* Written request *
In your copy, leave out the pictures; write out all the data exactly.

* Data segment *

=-=-=

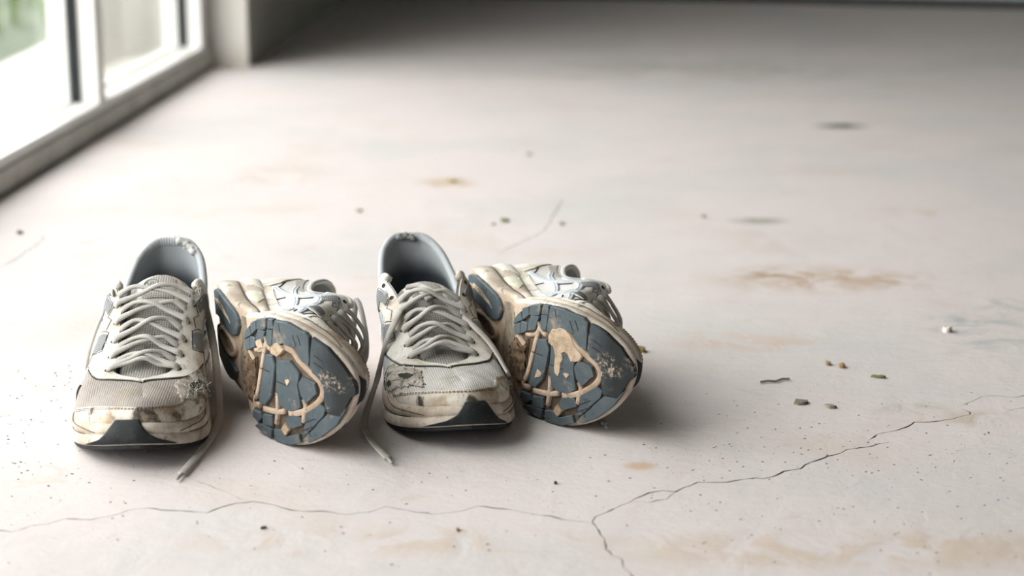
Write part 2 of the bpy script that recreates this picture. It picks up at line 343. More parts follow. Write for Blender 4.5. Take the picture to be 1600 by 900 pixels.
# outline loop of 28 keys: 0 heel back, 1..13 lateral (+x), 14 toe, 15..27 medial (-x)
LAT = [(0,.3),(1.95,.72),(3.15,2.4),(3.5,5),(3.5,8),(3.65,11),(3.9,13.5),(4.25,15.7),(4.65,18),(4.85,20.5),(4.65,23),(3.85,25.3),(2.65,27.3),(1.05,28.8),(-.8,29.5)]
MED = [(0,.3),(-1.95,.72),(-3.15,2.4),(-3.4,5),(-3.2,8),(-3.1,11),(-3.3,13.5),(-3.8,15.7),(-4.35,18),(-4.65,20.5),(-4.65,23),(-4.15,25.4),(-3.35,27.4),(-2.25,28.9),(-.8,29.5)]
ZB = [3.5,3.5,3.4,3.2,3.0,2.8,2.6,2.45,2.2,1.95,1.75,1.6,1.5,1.45,1.45]
TLAT = [(0,.5,10.8),(1.5,.85,10.7),(2.7,2.4,9.7),(3.3,5.0,8.1),(3.4,8,7.3),(3.6,10.4,8.4),(3.3,12.0,9.8),(2.5,14.2,8.7),(2.2,16.8,7.1),(2.15,19.4,5.8),(1.95,21.7,4.85),(-.05,23.0,4.45),(-.3,24.6,4.15),(-.5,26.0,3.85),(-.65,27.0,3.6)]
TMED = [(-x if i < 11 else x, y, z) for i, (x, y, z) in enumerate(TLAT)]
def loop(a, b):
    return np.array(list(a)+list(b[-2:0:-1]), float)       # 28 keys
def ploop(keys, q):
    k = np.asarray(keys, float); n = len(k)
    q = np.mod(np.asarray(q, float), n); i = q.astype(int); f = (q-i)[..., None]
    p0, p1, p2, p3 = k[(i-1) % n], k[i % n], k[(i+1) % n], k[(i+2) % n]
    return .5*((2*p1)+(-p0+p2)*f+(2*p0-5*p1+4*p2-p3)*f*f+(-p0+3*p1-3*p2+p3)*f**3)
BK = loop([(x, y, z) for (x, y), z in zip(LAT, ZB)], [(x, y, z) for (x, y), z in zip(MED, ZB)])
TK = loop(TLAT, TMED)
#       heel ..................................................... toe     (o1: bulge out, k1: rise, o2: out at top, d2: drop at top)
O1 = [.55,.5,.4,.3,.25,.2,.15,.15,.2,.35,.5,.55,.5,.45,.45]
K1 = [3.2,3.2,3.0,2.6,2.4,2.6,2.8,2.9,2.6,2.2,1.9,1.6,1.4,1.3,1.25]
O2 = [-.25,-.2,0,.2,.3,.6,1.3,1.7,1.9,2.0,2.1,2.6,2.5,2.2,1.9]
D2 = [2.6,2.6,2.4,2.0,1.8,1.8,1.3,.9,.55,.4,.25,.05,.05,.1,.15]
PK = loop(np.array([O1, K1, O2, D2]).T, np.array([O1, K1, O2, D2]).T)
def out2d(q):
    e = 1e-3
    d = ploop(BK, q+e)[..., :2]-ploop(BK, q-e)[..., :2]
    n = np.stack([d[..., 1], -d[..., 0]], -1)
    return n/np.maximum(np.linalg.norm(n, axis=-1, keepdims=True), 1e-9)
def upper_raw(q, v):
    q = np.asarray(q, float); v = np.asarray(v, float)
    B = ploop(BK, q); T = ploop(TK, q); P = ploop(PK, q); n = out2d(q)
    n3 = np.concatenate([n, np.zeros_like(n[..., :1])], -1)
    up = np.array([0, 0, 1.])
    c1 = B+n3*P[..., 0:1]+up*P[..., 1:2]; c2 = T+n3*P[..., 2:3]-up*P[..., 3:4]
    w = v[..., None]
    return (1-w)**3*B+3*(1-w)**2*w*c1+3*(1-w)*w*w*c2+w**3*T
def sole_z(x, y):
    x = np.asarray(x, float); y = np.asarray(y, float)
    z = .9*np.clip((2.6-y)/2.6, 0, 1)**2
    b = np.exp(-((y-12.2)/2.6)**2)
    z = z+b*(.75-.09*x)
    return z
# midsole side wall profile w: 0 bottom edge .. 1 top lip  -> (out, height fraction)
WP = np.array([(-.25,-.02),(.32,.0),(.52,.12),(.52,.30),(.44,.47),(.30,.56),(.42,.66),(.46,.84),(.34,1.02),(.10,1.12),(-.25,1.10)])
def mid_raw(q, w):
    q = np.asarray(q, float); w = np.asarray(w, float)
    B = ploop(BK, q); n = out2d(q); p = crom(WP, w*(len(WP)-1))
    zb0 = sole_z(B[..., 0], B[..., 1])
    xy = B[..., :2]+n*p[..., 0:1]
    z = zb0+(B[..., 2]-zb0)*p[..., 1]
    return np.concatenate([xy, z[..., None]], -1)
class Shape:
    """bend: curl of the forefoot (degrees) from y0 to the toe tip; mirror: left shoe"""
    def __init__(s, bend=20, y0=16., power=1.25, mirror=False, wx=1.0, wr=None, wy=1.0, lean=0.):
        s.wy = wy; s.lean = lean
        s.mirror = mirror; s.y0 = y0; s.wx = wx; s.wr = wr
        ys = np.linspace(y0, 31.5, 200); u = (ys-y0)/(29.5-y0)
        s.phi = math.radians(bend)*u**power; dy = ys[1]-ys[0]
        c = np.concatenate([[0], np.cumsum(np.cos((s.phi[1:]+s.phi[:-1])/2)*dy)]); z = np.concatenate([[0], np.cumsum(np.sin((s.phi[1:]+s.phi[:-1])/2)*dy)])
        s.ys = ys; s.cy = y0+c; s.cz = z
    def D(s, p):
        p = np.array(p, float); y = p[..., 1]; z = p[..., 2]; y = np.where(y > 20, 20+(y-20)*s.wy, y)
        ph = np.interp(y, s.ys, s.phi, left=0); cy = np.where(y > s.y0, np.interp(y, s.ys, s.cy), y); cz = np.where(y > s.y0, np.interp(y, s.ys, s.cz), 0)
        o = np.stack([(p[..., 0]*s.wx+s.lean*np.clip(z-2.2, 0, 9))*(-1 if s.mirror else 1), cy-np.sin(ph)*z, cz+np.cos(ph)*z], -1)
        return o
    def upper(s, q, v):
        q, v = np.broadcast_arrays(np.asarray(q, float), np.asarray(v, float)); p = upper_raw(q, v)
        if s.wr is not None:
            dq = upper_raw(q+.03, v)-upper_raw(q-.03, v); dv = upper_raw(q, np.minimum(v+.01, 1))-upper_raw(q, np.maximum(v-.01, 0))
            n = np.cross(dq, dv); n /= np.maximum(np.linalg.norm(n, axis=-1, keepdims=True), 1e-9)
            p = p+n*s.wr(q, v)[..., None]
        return s.D(p)
    def mid(s, q, w): return s.D(mid_raw(q, w))
    def sole(s, x, y, dz=0):
        return s.D(np.stack([np.asarray(x, float), np.asarray(y, float), sole_z(x, y)-dz], -1))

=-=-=

* Final result *
Write part 2 of the bpy script that recreates this picture. It picks up at line 343. More parts follow. Write for Blender 4.5. Take the picture to be 1600 by 900 pixels.
# outline loop of 28 keys: 0 heel back, 1..13 lateral (+x), 14 toe, 15..27 medial (-x)
LAT = [(0,.3),(1.95,.72),(3.15,2.4),(3.5,5),(3.5,8),(3.65,11),(3.9,13.5),(4.25,15.7),(4.65,18),(4.85,20.5),(4.65,23),(3.85,25.3),(2.65,27.3),(1.05,28.8),(-.8,29.5)]
MED = [(0,.3),(-1.95,.72),(-3.15,2.4),(-3.4,5),(-3.2,8),(-3.1,11),(-3.3,13.5),(-3.8,15.7),(-4.35,18),(-4.65,20.5),(-4.65,23),(-4.15,25.4),(-3.35,27.4),(-2.25,28.9),(-.8,29.5)]
ZB = [3.5,3.5,3.4,3.2,3.0,2.8,2.6,2.45,2.2,1.95,1.75,1.6,1.5,1.45,1.45]
TLAT = [(0,.5,10.8),(1.5,.85,10.7),(2.7,2.4,9.7),(3.3,5.0,8.1),(3.4,8,7.3),(3.6,10.4,8.4),(3.3,12.0,9.8),(2.5,14.2,8.7),(2.2,16.8,7.1),(2.15,19.4,5.8),(1.95,21.7,4.85),(-.05,23.0,4.45),(-.3,24.6,4.15),(-.5,26.0,3.85),(-.65,27.0,3.6)]
TMED = [(-x if i < 11 else x, y, z) for i, (x, y, z) in enumerate(TLAT)]
def loop(a, b):
    return np.array(list(a)+list(b[-2:0:-1]), float)       # 28 keys
def ploop(keys, q):
    k = np.asarray(keys, float); n = len(k)
    q = np.mod(np.asarray(q, float), n); i = q.astype(int); f = (q-i)[..., None]
    p0, p1, p2, p3 = k[(i-1) % n], k[i % n], k[(i+1) % n], k[(i+2) % n]
    return .5*((2*p1)+(-p0+p2)*f+(2*p0-5*p1+4*p2-p3)*f*f+(-p0+3*p1-3*p2+p3)*f**3)
BK = loop([(x, y, z) for (x, y), z in zip(LAT, ZB)], [(x, y, z) for (x, y), z in zip(MED, ZB)])
TK = loop(TLAT, TMED)
#       heel ..................................................... toe     (o1: bulge out, k1: rise, o2: out at top, d2: drop at top)
O1 = [.55,.5,.4,.3,.25,.2,.15,.15,.2,.35,.5,.55,.5,.45,.45]
K1 = [3.2,3.2,3.0,2.6,2.4,2.6,2.8,2.9,2.6,2.2,1.9,1.6,1.4,1.3,1.25]
O2 = [-.25,-.2,0,.2,.3,.6,1.3,1.7,1.9,2.0,2.1,2.6,2.5,2.2,1.9]
D2 = [2.6,2.6,2.4,2.0,1.8,1.8,1.3,.9,.55,.4,.25,.05,.05,.1,.15]
PK = loop(np.array([O1, K1, O2, D2]).T, np.array([O1, K1, O2, D2]).T)
def out2d(q):
    e = 1e-3
    d = ploop(BK, q+e)[..., :2]-ploop(BK, q-e)[..., :2]
    n = np.stack([d[..., 1], -d[..., 0]], -1)
    return n/np.maximum(np.linalg.norm(n, axis=-1, keepdims=True), 1e-9)
def upper_raw(q, v):
    q = np.asarray(q, float); v = np.asarray(v, float)
    B = ploop(BK, q); T = ploop(TK, q); P = ploop(PK, q); n = out2d(q)
    n3 = np.concatenate([n, np.zeros_like(n[..., :1])], -1)
    up = np.array([0, 0, 1.])
    c1 = B+n3*P[..., 0:1]+up*P[..., 1:2]; c2 = T+n3*P[..., 2:3]-up*P[..., 3:4]
    w = v[..., None]
    return (1-w)**3*B+3*(1-w)**2*w*c1+3*(1-w)*w*w*c2+w**3*T
def sole_z(x, y):
    x = np.asarray(x, float); y = np.asarray(y, float)
    z = .9*np.clip((2.6-y)/2.6, 0, 1)**2
    b = np.exp(-((y-12.2)/2.6)**2)
    z = z+b*(.75-.09*x)
    return z
# midsole side wall profile w: 0 bottom edge .. 1 top lip  -> (out, height fraction)
WP = np.array([(-.25,-.02),(.32,.0),(.52,.12),(.52,.30),(.44,.47),(.30,.56),(.42,.66),(.46,.84),(.34,1.02),(.10,1.12),(-.25,1.10)])
def mid_raw(q, w):
    q = np.asarray(q, float); w = np.asarray(w, float)
    B = ploop(BK, q); n = out2d(q); p = crom(WP, w*(len(WP)-1))
    zb0 = sole_z(B[..., 0], B[..., 1])
    xy = B[..., :2]+n*p[..., 0:1]
    z = zb0+(B[..., 2]-zb0)*p[..., 1]
    return np.concatenate([xy, z[..., None]], -1)
class Shape:
    """bend: curl of the forefoot (degrees) from y0 to the toe tip; mirror: left shoe"""
    def __init__(s, bend=20, y0=16., power=1.25, mirror=False, wx=1.0, wr=None, wy=1.0, lean=0.):
        s.wy = wy; s.lean = lean
        s.mirror = mirror; s.y0 = y0; s.wx = wx; s.wr = wr
        ys = np.linspace(y0, 31.5, 200); u = (ys-y0)/(29.5-y0)
        s.phi = math.radians(bend)*u**power; dy = ys[1]-ys[0]
        c = np.concatenate([[0], np.cumsum(np.cos((s.phi[1:]+s.phi[:-1])/2)*dy)]); z = np.concatenate([[0], np.cumsum(np.sin((s.phi[1:]+s.phi[:-1])/2)*dy)])
        s.ys = ys; s.cy = y0+c; s.cz = z
    def D(s, p):
        p = np.array(p, float); y = p[..., 1]; z = p[..., 2]; y = np.where(y > 20, 20+(y-20)*s.wy, y)
        ph = np.interp(y, s.ys, s.phi, left=0); cy = np.where(y > s.y0, np.interp(y, s.ys, s.cy), y); cz = np.where(y > s.y0, np.interp(y, s.ys, s.cz), 0)
        o = np.stack([(p[..., 0]*s.wx+s.lean*np.clip(z-2.2, 0, 9))*(-1 if s.mirror else 1), cy-np.sin(ph)*z, cz+np.cos(ph)*z], -1)
        return o
    def upper(s, q, v):
        q, v = np.broadcast_arrays(np.asarray(q, float), np.asarray(v, float)); p = upper_raw(q, v)
        if s.wr is not None:
            dq = upper_raw(q+.03, v)-upper_raw(q-.03, v); dv = upper_raw(q, np.minimum(v+.01, 1))-upper_raw(q, np.maximum(v-.01, 0))
            n = np.cross(dq, dv); n /= np.maximum(np.linalg.norm(n, axis=-1, keepdims=True), 1e-9)
            p = p+n*s.wr(q, v)[..., None]
        return s.D(p)
    def mid(s, q, w): return s.D(mid_raw(q, w))
    def sole(s, x, y, dz=0):
        return s.D(np.stack([np.asarray(x, float), np.asarray(y, float), sole_z(x, y)-dz], -1))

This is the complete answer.